Exclude the pictures and reproduce the remaining data exactly as written.
══ Data lines ══
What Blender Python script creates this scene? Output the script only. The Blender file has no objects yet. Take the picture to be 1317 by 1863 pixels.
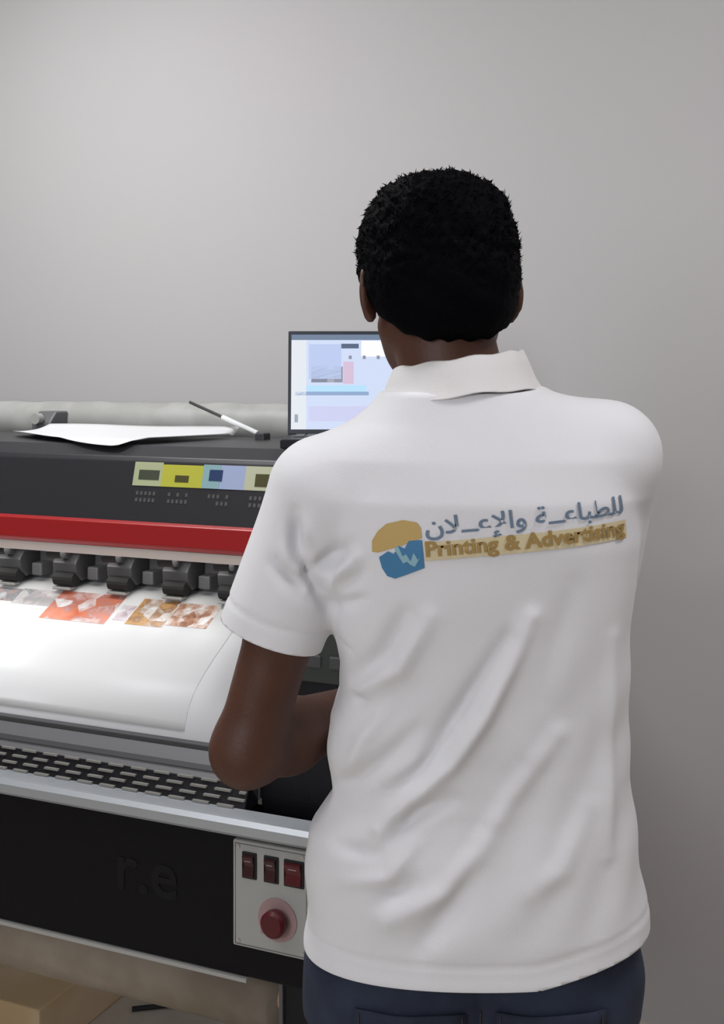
import bpy, bmesh, math, random
import numpy as np
from mathutils import Vector, Matrix
from mathutils.bvhtree import BVHTree
from math import radians as R, sin, cos, pi
random.seed(7); np.random.seed(7)
S = bpy.context.scene
C = S.collection

# ------------------------------------------------------------------ camera, world, lights, exposure
FPX = 2100.0                                   # focal length in pixels of the 1317 x 1863 frame
cam_d = bpy.data.cameras.new('camera'); cam = bpy.data.objects.new('camera', cam_d); C.objects.link(cam)
cam_d.sensor_fit = 'VERTICAL'; cam_d.sensor_height = 24.0; cam_d.lens = 24.0*FPX/1863
cam_d.shift_y = -(931.5-690)/1863
cam_d.clip_start = .05
cam.location = (0, 0, 1.49); cam.rotation_euler = (R(90), 0, 0)
S.camera = cam
w = bpy.data.worlds.new('world'); S.world = w; w.use_nodes = True
w.node_tree.nodes['Background'].inputs[0].default_value = (.80, .80, .84, 1)
w.node_tree.nodes['Background'].inputs[1].default_value = .0
S.view_settings.view_transform = 'Standard'; S.view_settings.look = 'None'
S.view_settings.exposure = 0.08; S.view_settings.gamma = 1; S.view_settings.use_curve_mapping = False

# the printer and the room stand turned about 24 degrees to the view
YAW = -0.41180
P0 = Vector((-.2013, 1.85, 0))
FR = Matrix.Translation(P0) @ Matrix.Rotation(YAW, 4, 'Z')      # room frame: x along the printer, y away from the viewer
def L(x, y, z=0): return FR @ Vector((x, y, z))

def area(name, x, y, z, sx, sy, power, col=(1, 1, 1), rot=(0, 0, 0)):
    d = bpy.data.lights.new(name, 'AREA'); d.shape = 'RECTANGLE'; d.size = sx; d.size_y = sy; d.energy = power; d.color = col
    o = bpy.data.objects.new(name, d); C.objects.link(o)
    o.matrix_world = FR @ Matrix.Translation((x, y, z)) @ Matrix.Rotation(rot[2], 4, 'Z') @ Matrix.Rotation(rot[0], 4, 'X') @ Matrix.Rotation(rot[1], 4, 'Y')
    return o
CEIL = 3.0
area('added_key_light', .15, -2.93, 1.85, 1.0, .95, 17, (.97, .98, 1.04), (R(90), 0, 0))  # key light added behind the viewer: lights the shirt, shades the wall
PANELS = [(-.95, -.10, 25, (1, 1.01, 1.02)), (-1.0, -1.7, 6, (1, 1, 1.03)), (1.5, -.40, 15, (1, .98, 1.02))]
for i, (x, y, p, c) in enumerate(PANELS):
    area('ceiling_panel_light', x, y, CEIL-.07, .58, .58, p, c)

# ------------------------------------------------------------------ materials
def mat(name, col, rough=.6, metal=0, noise=None, bump=None, emit=None, coat=0, spec=.5, sheen=0):
    m = bpy.data.materials.new(name); m.use_nodes = True
    nt = m.node_tree; b = nt.nodes['Principled BSDF']
    b.inputs['Base Color'].default_value = (*col, 1); b.inputs['Roughness'].default_value = rough
    b.inputs['Metallic'].default_value = metal; b.inputs['Specular IOR Level'].default_value = spec
    b.inputs['Coat Weight'].default_value = coat; b.inputs['Sheen Weight'].default_value = sheen
    tc = nt.nodes.new('ShaderNodeTexCoord')
    if noise:
        sc, col2, lo, hi = noise
        n = nt.nodes.new('ShaderNodeTexNoise'); n.inputs['Scale'].default_value = sc; n.inputs['Detail'].default_value = 4
        nt.links.new(tc.outputs['Object'], n.inputs['Vector'])
        r = nt.nodes.new('ShaderNodeValToRGB')
        r.color_ramp.elements[0].position = lo; r.color_ramp.elements[1].position = hi
        r.color_ramp.elements[0].color = (*col, 1); r.color_ramp.elements[1].color = (*col2, 1)
        nt.links.new(n.outputs[0], r.inputs[0]); nt.links.new(r.outputs[0], b.inputs['Base Color'])
    if bump:
        sc, st = bump
        n = nt.nodes.new('ShaderNodeTexNoise'); n.inputs['Scale'].default_value = sc; n.inputs['Detail'].default_value = 3
        nt.links.new(tc.outputs['Object'], n.inputs['Vector'])
        bp = nt.nodes.new('ShaderNodeBump'); bp.inputs['Strength'].default_value = st; bp.inputs['Distance'].default_value = .002
        nt.links.new(n.outputs[0], bp.inputs['Height']); nt.links.new(bp.outputs[0], b.inputs['Normal'])
    if emit:
        b.inputs['Emission Color'].default_value = (*emit[0], 1); b.inputs['Emission Strength'].default_value = emit[1]
    return m
M = dict(
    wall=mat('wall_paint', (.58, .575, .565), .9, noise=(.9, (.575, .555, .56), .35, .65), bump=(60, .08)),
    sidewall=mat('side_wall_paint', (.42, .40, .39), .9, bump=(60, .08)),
    ceiling=mat('ceiling_paint', (.8, .8, .8), .95, bump=(40, .1)),
    floor=mat('floor_tile', (.52, .47, .40), .35, noise=(7, (.62, .57, .49), .4, .65)),
    trim=mat('trim_paint', (.35, .34, .33), .5, bump=(50, .1)),
    hood=mat('charcoal_cover', (.026, .026, .030), .4, bump=(300, .05), spec=.35),
    black=mat('black_plastic', (.007, .007, .010), .45, bump=(300, .08), spec=.3),
    panel=mat('black_sheet_metal', (.006, .0055, .0075), .5, bump=(250, .05), spec=.15),
    red=mat('red_stripe', (.36, .012, .014), .35, bump=(200, .03)),
    alu=mat('brushed_aluminium', (.48, .51, .54), .38, .55, bump=(180, .06)),
    grey=mat('grey_enamel', (.13, .13, .135), .45, bump=(200, .05)),
    dgrey=mat('dark_grey_plastic', (.055, .055, .058), .45, bump=(200, .05)),
    lgrey=mat('light_grey_enamel', (.42, .42, .40), .5, bump=(200, .05)),
    cream=mat('cream_enamel', (.72, .62, .57), .5, bump=(200, .05)),
    white=mat('white_vinyl', (.82, .83, .83), .35, bump=(30, .05)),
    paper=mat('white_paper', (.78, .78, .79), .6, bump=(30, .05)),
    roll=mat('pale_grey_film', (.42, .42, .40), .5, noise=(14, (.36, .36, .34), .4, .6)),
    kraft=mat('brown_kraft_paper', (.32, .26, .20), .7, noise=(9, (.40, .34, .27), .4, .6)),
    card=mat('tan_cardboard', (.70, .50, .28), .8, noise=(6, (.78, .60, .40), .4, .6)),
    rubber=mat('black_rubber', (.012, .012, .012), .7, bump=(200, .1)),
    steel=mat('steel', (.5, .5, .5), .3, .8, bump=(200, .05)),
    switch=mat('dark_red_switch', (.045, .008, .010), .3, bump=(200, .03)),
    switchred=mat('red_switch', (.10, .006, .012), .3, bump=(200, .03)),
    estop=mat('emergency_red', (.09, .003, .010), .35, bump=(200, .03)),
    pinkplate=mat('pale_red_label', (.40, .26, .26), .5, bump=(200, .03)),
    skin=mat('brown_skin', (.080, .027, .012), .55, noise=(30, (.066, .021, .010), .35, .7), bump=(220, .25)),
    hair=mat('black_hair', (.0016, .0015, .0024), .7, bump=(160, .5), spec=.03),
    shirt=mat('white_pique_cotton', (.78, .775, .79), .9, bump=(700, .15)),
    jeans=mat('dark_blue_denim', (.013, .019, .042), .85, noise=(22, (.020, .032, .062), .35, .7), bump=(500, .3)),
    shoe=mat('black_leather', (.015, .013, .012), .4, bump=(120, .2)),
    eye=mat('eye_white', (.7, .68, .65), .2, bump=(20, .01)),
    screenlight=mat('lit_screen', (.02, .02, .02), .3, emit=((.60, .68, .90), .95)),
)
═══
> Problem solution
What Blender Python script creates this scene? Output the script only. The Blender file has no objects yet. Take the picture to be 1317 by 1863 pixels.
import bpy, bmesh, math, random
import numpy as np
from mathutils import Vector, Matrix
from mathutils.bvhtree import BVHTree
from math import radians as R, sin, cos, pi
random.seed(7); np.random.seed(7)
S = bpy.context.scene
C = S.collection

# ------------------------------------------------------------------ camera, world, lights, exposure
FPX = 2100.0                                   # focal length in pixels of the 1317 x 1863 frame
cam_d = bpy.data.cameras.new('camera'); cam = bpy.data.objects.new('camera', cam_d); C.objects.link(cam)
cam_d.sensor_fit = 'VERTICAL'; cam_d.sensor_height = 24.0; cam_d.lens = 24.0*FPX/1863
cam_d.shift_y = -(931.5-690)/1863
cam_d.clip_start = .05
cam.location = (0, 0, 1.49); cam.rotation_euler = (R(90), 0, 0)
S.camera = cam
w = bpy.data.worlds.new('world'); S.world = w; w.use_nodes = True
w.node_tree.nodes['Background'].inputs[0].default_value = (.80, .80, .84, 1)
w.node_tree.nodes['Background'].inputs[1].default_value = .0
S.view_settings.view_transform = 'Standard'; S.view_settings.look = 'None'
S.view_settings.exposure = 0.08; S.view_settings.gamma = 1; S.view_settings.use_curve_mapping = False

# the printer and the room stand turned about 24 degrees to the view
YAW = -0.41180
P0 = Vector((-.2013, 1.85, 0))
FR = Matrix.Translation(P0) @ Matrix.Rotation(YAW, 4, 'Z')      # room frame: x along the printer, y away from the viewer
def L(x, y, z=0): return FR @ Vector((x, y, z))

def area(name, x, y, z, sx, sy, power, col=(1, 1, 1), rot=(0, 0, 0)):
    d = bpy.data.lights.new(name, 'AREA'); d.shape = 'RECTANGLE'; d.size = sx; d.size_y = sy; d.energy = power; d.color = col
    o = bpy.data.objects.new(name, d); C.objects.link(o)
    o.matrix_world = FR @ Matrix.Translation((x, y, z)) @ Matrix.Rotation(rot[2], 4, 'Z') @ Matrix.Rotation(rot[0], 4, 'X') @ Matrix.Rotation(rot[1], 4, 'Y')
    return o
CEIL = 3.0
area('added_key_light', .15, -2.93, 1.85, 1.0, .95, 17, (.97, .98, 1.04), (R(90), 0, 0))  # key light added behind the viewer: lights the shirt, shades the wall
PANELS = [(-.95, -.10, 25, (1, 1.01, 1.02)), (-1.0, -1.7, 6, (1, 1, 1.03)), (1.5, -.40, 15, (1, .98, 1.02))]
for i, (x, y, p, c) in enumerate(PANELS):
    area('ceiling_panel_light', x, y, CEIL-.07, .58, .58, p, c)

# ------------------------------------------------------------------ materials
def mat(name, col, rough=.6, metal=0, noise=None, bump=None, emit=None, coat=0, spec=.5, sheen=0):
    m = bpy.data.materials.new(name); m.use_nodes = True
    nt = m.node_tree; b = nt.nodes['Principled BSDF']
    b.inputs['Base Color'].default_value = (*col, 1); b.inputs['Roughness'].default_value = rough
    b.inputs['Metallic'].default_value = metal; b.inputs['Specular IOR Level'].default_value = spec
    b.inputs['Coat Weight'].default_value = coat; b.inputs['Sheen Weight'].default_value = sheen
    tc = nt.nodes.new('ShaderNodeTexCoord')
    if noise:
        sc, col2, lo, hi = noise
        n = nt.nodes.new('ShaderNodeTexNoise'); n.inputs['Scale'].default_value = sc; n.inputs['Detail'].default_value = 4
        nt.links.new(tc.outputs['Object'], n.inputs['Vector'])
        r = nt.nodes.new('ShaderNodeValToRGB')
        r.color_ramp.elements[0].position = lo; r.color_ramp.elements[1].position = hi
        r.color_ramp.elements[0].color = (*col, 1); r.color_ramp.elements[1].color = (*col2, 1)
        nt.links.new(n.outputs[0], r.inputs[0]); nt.links.new(r.outputs[0], b.inputs['Base Color'])
    if bump:
        sc, st = bump
        n = nt.nodes.new('ShaderNodeTexNoise'); n.inputs['Scale'].default_value = sc; n.inputs['Detail'].default_value = 3
        nt.links.new(tc.outputs['Object'], n.inputs['Vector'])
        bp = nt.nodes.new('ShaderNodeBump'); bp.inputs['Strength'].default_value = st; bp.inputs['Distance'].default_value = .002
        nt.links.new(n.outputs[0], bp.inputs['Height']); nt.links.new(bp.outputs[0], b.inputs['Normal'])
    if emit:
        b.inputs['Emission Color'].default_value = (*emit[0], 1); b.inputs['Emission Strength'].default_value = emit[1]
    return m
M = dict(
    wall=mat('wall_paint', (.58, .575, .565), .9, noise=(.9, (.575, .555, .56), .35, .65), bump=(60, .08)),
    sidewall=mat('side_wall_paint', (.42, .40, .39), .9, bump=(60, .08)),
    ceiling=mat('ceiling_paint', (.8, .8, .8), .95, bump=(40, .1)),
    floor=mat('floor_tile', (.52, .47, .40), .35, noise=(7, (.62, .57, .49), .4, .65)),
    trim=mat('trim_paint', (.35, .34, .33), .5, bump=(50, .1)),
    hood=mat('charcoal_cover', (.026, .026, .030), .4, bump=(300, .05), spec=.35),
    black=mat('black_plastic', (.007, .007, .010), .45, bump=(300, .08), spec=.3),
    panel=mat('black_sheet_metal', (.006, .0055, .0075), .5, bump=(250, .05), spec=.15),
    red=mat('red_stripe', (.36, .012, .014), .35, bump=(200, .03)),
    alu=mat('brushed_aluminium', (.48, .51, .54), .38, .55, bump=(180, .06)),
    grey=mat('grey_enamel', (.13, .13, .135), .45, bump=(200, .05)),
    dgrey=mat('dark_grey_plastic', (.055, .055, .058), .45, bump=(200, .05)),
    lgrey=mat('light_grey_enamel', (.42, .42, .40), .5, bump=(200, .05)),
    cream=mat('cream_enamel', (.72, .62, .57), .5, bump=(200, .05)),
    white=mat('white_vinyl', (.82, .83, .83), .35, bump=(30, .05)),
    paper=mat('white_paper', (.78, .78, .79), .6, bump=(30, .05)),
    roll=mat('pale_grey_film', (.42, .42, .40), .5, noise=(14, (.36, .36, .34), .4, .6)),
    kraft=mat('brown_kraft_paper', (.32, .26, .20), .7, noise=(9, (.40, .34, .27), .4, .6)),
    card=mat('tan_cardboard', (.70, .50, .28), .8, noise=(6, (.78, .60, .40), .4, .6)),
    rubber=mat('black_rubber', (.012, .012, .012), .7, bump=(200, .1)),
    steel=mat('steel', (.5, .5, .5), .3, .8, bump=(200, .05)),
    switch=mat('dark_red_switch', (.045, .008, .010), .3, bump=(200, .03)),
    switchred=mat('red_switch', (.10, .006, .012), .3, bump=(200, .03)),
    estop=mat('emergency_red', (.09, .003, .010), .35, bump=(200, .03)),
    pinkplate=mat('pale_red_label', (.40, .26, .26), .5, bump=(200, .03)),
    skin=mat('brown_skin', (.080, .027, .012), .55, noise=(30, (.066, .021, .010), .35, .7), bump=(220, .25)),
    hair=mat('black_hair', (.0016, .0015, .0024), .7, bump=(160, .5), spec=.03),
    shirt=mat('white_pique_cotton', (.78, .775, .79), .9, bump=(700, .15)),
    jeans=mat('dark_blue_denim', (.013, .019, .042), .85, noise=(22, (.020, .032, .062), .35, .7), bump=(500, .3)),
    shoe=mat('black_leather', (.015, .013, .012), .4, bump=(120, .2)),
    eye=mat('eye_white', (.7, .68, .65), .2, bump=(20, .01)),
    screenlight=mat('lit_screen', (.02, .02, .02), .3, emit=((.60, .68, .90), .95)),
)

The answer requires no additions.